Is it that people who are up early in the mornings tend to be working out more and therefore more likely to renew subscriptions in a workout app? Or is it likely that if we send everybody emails at 6 am on Tuesdays, then we will have higher retention?
Most likely, in this case, this is correlation, not causation.
What do you like to focus on first to improve retention?
It's a good question and it really depends on where you are in the business.
When I first started at STUDIO, I ran in-app surveys, launched an NPS survey, and conducted user testing through a website called TryMyUI.
We found out the 3 things that people complained about the most.

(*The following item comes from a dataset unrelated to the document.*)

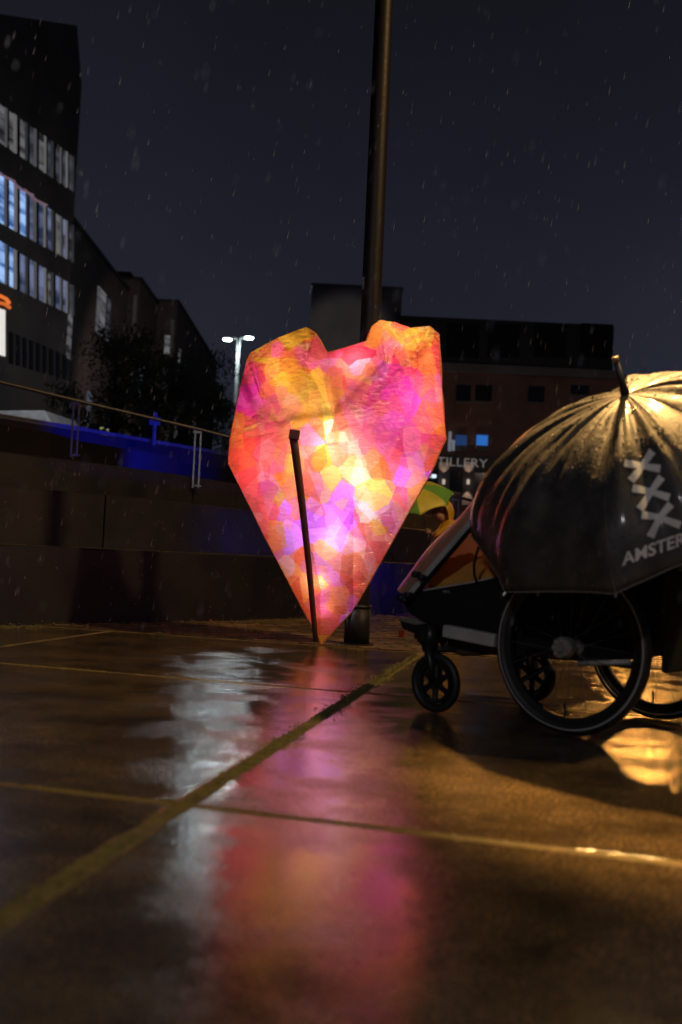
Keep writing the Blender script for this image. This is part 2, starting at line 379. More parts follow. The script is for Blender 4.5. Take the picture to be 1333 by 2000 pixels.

First, about 15 to 20% of people churn because of the price.
Secondly, we found out that due to there being hundreds of workouts in the app, the UI was becoming cluttered and it was hard for people to find the right workout.
Lastly, there were some technical and crash issues the survey helped us identify.
From a product standpoint, we learned a lot from the surveys and UI testing that we were able to address.
In terms of messaging, it is more complex. We just moved over to Iterable as our new messaging platform. I'm really excited to extensively AB test everything. I don't want to send an email, a push notification, or an in-app message without having at least one variant tested against it.
And at least once a month, I will send a completely new type of touchpoint for the user that I think is going to be high value.
If you listen to your users, they will tell you what you need to do to retain them.
How have you guys approached email marketing?
One campaign is to get people back who have churned.
The second is to get people who entered their email address but never started a trial to come back and actually start a trial.
And the last one is to send large company updates, any big product changes, or send a weekly newsletter.
The next iteration is driving product-led initiatives through email.
We ask users during the on-boarding flow why they signed up. We then can use this data to tailor our email campaigns based on the user’s goals.
How are you decreasing your churn rate?
When companies think about churn, they think about how do we bring users back?
It’s better to understand why they left.
Using email, I want to get a better understanding of why every single user left. Was it a crash issue, pricing or the instructors? Then tailor the emails on their specific reason to get them to come back.
This is much more impactful than using a banner ad that says “come back and try STUDIO again.”